Can anybody help with this script, in short the "top" form adds a budget to my DB for a business location (this works OK)

What Happens next is the user should then allocate that budget to actual departments within the business loaction. But before "posting" this second bit to the DB, FIRST the script should check that the total allocated does not exceed the actual budget.

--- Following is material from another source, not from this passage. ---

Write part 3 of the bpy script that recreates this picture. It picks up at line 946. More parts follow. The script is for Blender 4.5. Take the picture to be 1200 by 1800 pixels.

I now get an error Undefined offset 2 when I run the script, any suggestions please.

Code: Select all

<?php
echo "<form name='selectsite' method='post' action='budgeting.php'>";
echo "<div id='col25'>";
echo "Select a site to set a budget";
echo "</div>";
echo "<select name='siteID'>";
$sqlsite = "select * from employersites";
$rssite = mysql_query($sqlsite);
while ($row = mysql_fetch_array($rssite, MYSQL_ASSOC))
{ 
echo "<option value='".$row['EmployerSitesID']."'>".$row['SiteName']."</option>";
}
echo "</select>";
echo "<br>";
echo "<div id='col25'><label for='bud' accesskey='k'>Budget</label></div>";
echo "<input  type='text' name='budget' size='12' tabindex='1' id='bud' value='Budget'>";
echo "<br>";
echo "<div id='col25'><label for='fr' accesskey='m'>From</label></div>";
echo "<input  type='text' name='from' value='yyyy-mm-dd' size='10' tabindex='3' id='fr'>";
echo "<br>";
echo "<div id='col25'><label for='to' accesskey='n'>To</label></div>";
echo "<input  type='text' name='to' value='yyyy-mm-dd' size='10' tabindex='4' id='to'>";
echo "<br>";
echo "<p>";
echo "<input name='sitebudget' id='menubutton' type='submit' value='Allocate'>";
echo "</form>";

if(isset($_POST['sitebudget']))
{
$siteID = $_POST['siteID'];
$budget = $_POST['budget'];
$from = $_POST['from'];
$to = $_POST['to'];

$sqlInsert = "insert into budgets(Budget,LocationID,yearstart,yearend) values ('$budget','$siteID','$from','$to')";
$rsInsert = mysql_query($sqlInsert); 
if($rsInsert) 
{
echo "<div id='title'>Allocate to departments</div>";
echo "<form name='departmentbudget' method='post' action='budgeting.php'>";
$sqldept = "SELECT * FROM employerdepartments WHERE employerdepartments.EmployerSiteID='$siteID'";
$rsdept = mysql_query($sqldept);
while ($row = mysql_fetch_array($rsdept, MYSQL_ASSOC))
{ 
echo "<div id='col25'>";
echo "<input name='dep' type='hidden' value='".$row['EmployerDepartmentID']."'>";
echo $row['Department'];
echo "</div>";
echo "<input name='deptbudget[]' type='text' value='Budget' size='10'>";
echo "<br>";
}
echo "<p>";
echo "<input name='budget' type='text' value='$budget'>";
echo "<br>";
echo "<input name='to' type='text' value='$to'>";
echo "<br>";
echo "<input name='from' type='text' value='$from'>";
echo "<br>";
echo "<input name='allocate' id='menubutton' type='submit' value='Set budgets'>";
echo "</form>";
}
else
{
}
}
else
{
}
if(isset($_POST['allocate']))
{
$budget = $_POST['budget'];
$deptbudget = $_POST['deptbudget'];
for ($i=0; $i <count($deptbudget); $i++) 
$deptbudget[$i];
$total = "".array_sum($deptbudget)."\n";
if($budget<$total)
{
$from = $_POST['from'];
$to = $_POST['to'];
$depID = $_POST['dep'];
$sqlInsert = "insert into budgets(Budget,DepartmentID,yearstart,yearend) values ('$deptbudget[$i]','$depID','$from','$to')";
$rsInsert = mysql_query($sqlInsert); 
if($rsInsert) 
{
echo "Budgets sucsessfully allocated";
}
else
{
}
?>
Help very much appreciated

Undefined offset

Posted: Thu Dec 09, 2004 10:13 am
by AVATAr
Undefined offset happens when you are referencing a key of an array, and it doesent exists..

example:

Code: Select all

<?php
$arr = array('a'=>1,'b'=>2,'c'=>3);

echo $arr['f'];
?>
this will give you that error. you can suppress is using @

Code: Select all

<?php
$arr = array('a'=>1,'b'=>2,'c'=>3);

echo @$arr['f'];
?>

Posted: Thu Dec 09, 2004 10:33 am
by timvw
imho, @ is a bad thing ;)

[php_man]isset[/php_man] or [php_man]array_key_exists[/php_man] can be used to test if the key exists... and based on the result of this test, you can decide to use the key.